For the end, using an image, what would you like dance to look like in the future?

It is really not easy to answer this question, but I would definitely like dance to become closer to everybody, maybe to people who are not so interested in it now. I look at dance as movement that is constantly present and something we cannot do without, it is just that most of us are not aware of it.

 


Marin Lemić was borin in Zadar in 1986. In 2008 he enrolled in the dance academy Amsterdamse Hogeschool voor de Kunsten – de Theaterschool where he graduated in 2011.

From 2012-2016 he worked in national theaters in Oldenburg and Mainz in Germany, as part of the contemporary dance companies, working with choreographers such as Ann Van den Broek, Sharon Eyal, Club Guy and Roni, Alessandra Corti, Felix Berner, Sungyop Hong.

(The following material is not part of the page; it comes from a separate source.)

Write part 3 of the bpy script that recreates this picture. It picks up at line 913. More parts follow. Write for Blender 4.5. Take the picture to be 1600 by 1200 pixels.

Currently he is working as a performer and dance maker in Croatia and abroad, collaborating with Matija Ferlin, Adrienn Hod, Zrinka Lukčec Kiko, marjana Krajač, Jasna Čižmek Tarbuk, Michael Langeneckert, Cocoon Dance.

In 2019 he and fellow dance artist Ida Jolić won two awards given by the Croatian Dancers’ Associations (UPUH and UPPU PULS) for the choreographic work ‘Transformers’ –  best choreography (Ida Jolić and Marin Lemić) and best performance (Ida  Jolić).

In 2020 he won the Croatian Theater Arts Award for best male performer in the work ‘Transformers’, which was also nominated for best choreography.